Sunday, March 11, 2012

Totalitarianism: All the Rage

Totalitarianism is becoming more popular in the West. Australia is discussing the implementation of a "News Media Council", which, like the Ministry of Truth, would have the power to reprimand news organizations that it thought were being "irresponsible." The American left is forever advocating various forms of restriction of speech in the name of tolerance. The term "hate speech" has been expanded to cover any form of speech critical to them or things they like. In Canada a bureau with the Orwellian name of "Human Rights Commission" has been prosecuting people who run afoul of dicates against speech critical of certain ethnic groups, especially Islam. News organizations have been sympathetic to Muslim insistance that Islam not be criticized, and so they self-censor in a way that they will not to protect Christianity and other religions.

One gets the impression that many of these people long for the regularity and regimentation of the totalitarian society. Commentators such as Thomas Friedman at the New York Times wax eloquent in their praise of the Chinese Communist government that can get things done without the obstructions thrown up by democracy. Over at The Nation magazine when they publish stories about free speech it is often about the "right" of left wing mobs to occupy buildings and disrupt business and services on a campus or some other venue. The "right" most of all to shut down the free speech of others. The "right" in other words to use intimidation and even violence in the name of some leftist cause. The "right" to act like a bunch of brownshirts.
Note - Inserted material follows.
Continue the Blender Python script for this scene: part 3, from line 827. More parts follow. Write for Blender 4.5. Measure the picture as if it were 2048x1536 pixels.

It never seems to dawn on them that their own concerns and passions might be the ones crushed by such a regime. Many of them are so used to being in the elite that they can't imagine it otherwise. They did whatever it takes to become one of the elite, they will do whatever it takes to stay in the elite, but what they don't realize it that it might not be in their hands, that things like identity can be used to exclude them. For example, in Cambodia it was simple markers of identity, the possession of reading glasses, the possession of books, that decided who would go to the killing fields.